Work to do: Pick every line with "picture" from the material below.

::::::::

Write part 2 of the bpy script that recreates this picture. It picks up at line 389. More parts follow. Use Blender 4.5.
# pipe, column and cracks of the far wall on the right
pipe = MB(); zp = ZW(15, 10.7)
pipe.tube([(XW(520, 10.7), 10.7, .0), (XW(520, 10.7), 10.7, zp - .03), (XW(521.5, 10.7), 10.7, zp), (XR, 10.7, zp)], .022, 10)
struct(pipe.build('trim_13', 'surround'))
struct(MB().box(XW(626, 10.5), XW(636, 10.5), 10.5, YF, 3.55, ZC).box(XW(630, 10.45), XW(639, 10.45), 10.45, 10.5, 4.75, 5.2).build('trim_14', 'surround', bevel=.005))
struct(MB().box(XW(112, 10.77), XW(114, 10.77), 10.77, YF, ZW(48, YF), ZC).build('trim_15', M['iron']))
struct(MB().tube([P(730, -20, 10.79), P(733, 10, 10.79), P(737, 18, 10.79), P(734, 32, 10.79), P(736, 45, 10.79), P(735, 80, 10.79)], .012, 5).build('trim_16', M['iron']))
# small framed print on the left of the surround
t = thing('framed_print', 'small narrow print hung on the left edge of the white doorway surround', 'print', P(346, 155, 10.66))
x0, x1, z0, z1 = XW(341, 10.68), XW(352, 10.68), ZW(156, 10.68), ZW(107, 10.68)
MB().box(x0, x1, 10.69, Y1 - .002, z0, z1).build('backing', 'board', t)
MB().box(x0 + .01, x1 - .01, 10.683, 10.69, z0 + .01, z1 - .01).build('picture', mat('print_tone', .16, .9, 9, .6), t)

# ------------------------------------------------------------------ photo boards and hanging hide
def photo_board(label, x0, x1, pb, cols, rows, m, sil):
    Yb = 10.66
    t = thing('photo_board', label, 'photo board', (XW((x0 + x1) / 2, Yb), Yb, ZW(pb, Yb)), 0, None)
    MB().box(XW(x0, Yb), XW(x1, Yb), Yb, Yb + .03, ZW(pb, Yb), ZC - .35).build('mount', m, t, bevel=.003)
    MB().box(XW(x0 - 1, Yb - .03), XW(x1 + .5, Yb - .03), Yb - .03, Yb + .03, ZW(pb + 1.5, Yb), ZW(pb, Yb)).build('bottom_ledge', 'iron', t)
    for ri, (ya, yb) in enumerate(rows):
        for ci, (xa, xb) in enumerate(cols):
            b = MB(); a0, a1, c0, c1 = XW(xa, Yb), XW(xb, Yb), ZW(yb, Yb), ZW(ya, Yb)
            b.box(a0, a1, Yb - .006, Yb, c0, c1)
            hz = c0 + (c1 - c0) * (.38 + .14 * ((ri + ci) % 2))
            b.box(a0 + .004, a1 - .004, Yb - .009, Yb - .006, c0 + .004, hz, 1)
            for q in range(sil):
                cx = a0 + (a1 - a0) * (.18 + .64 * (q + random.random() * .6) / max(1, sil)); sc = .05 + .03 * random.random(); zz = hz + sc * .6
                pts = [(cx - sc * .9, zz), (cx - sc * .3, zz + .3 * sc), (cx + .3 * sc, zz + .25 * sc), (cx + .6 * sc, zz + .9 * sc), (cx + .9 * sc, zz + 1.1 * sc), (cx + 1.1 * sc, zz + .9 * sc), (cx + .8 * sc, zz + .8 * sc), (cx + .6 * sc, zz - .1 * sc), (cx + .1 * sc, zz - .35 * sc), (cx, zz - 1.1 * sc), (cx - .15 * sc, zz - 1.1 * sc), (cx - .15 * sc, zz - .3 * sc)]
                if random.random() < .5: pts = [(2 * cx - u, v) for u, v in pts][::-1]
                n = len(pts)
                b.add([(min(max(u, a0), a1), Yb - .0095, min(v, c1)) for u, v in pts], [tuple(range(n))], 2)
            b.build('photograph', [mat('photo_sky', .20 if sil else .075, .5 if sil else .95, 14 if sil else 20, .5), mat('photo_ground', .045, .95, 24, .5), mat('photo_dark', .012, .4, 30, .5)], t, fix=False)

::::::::

Answer to the exercise:
Write part 2 of the bpy script that recreates this picture. It picks up at line 389. More parts follow. Use Blender 4.5.
MB().box(x0 + .01, x1 - .01, 10.683, 10.69, z0 + .01, z1 - .01).build('picture', mat('print_tone', .16, .9, 9, .6), t)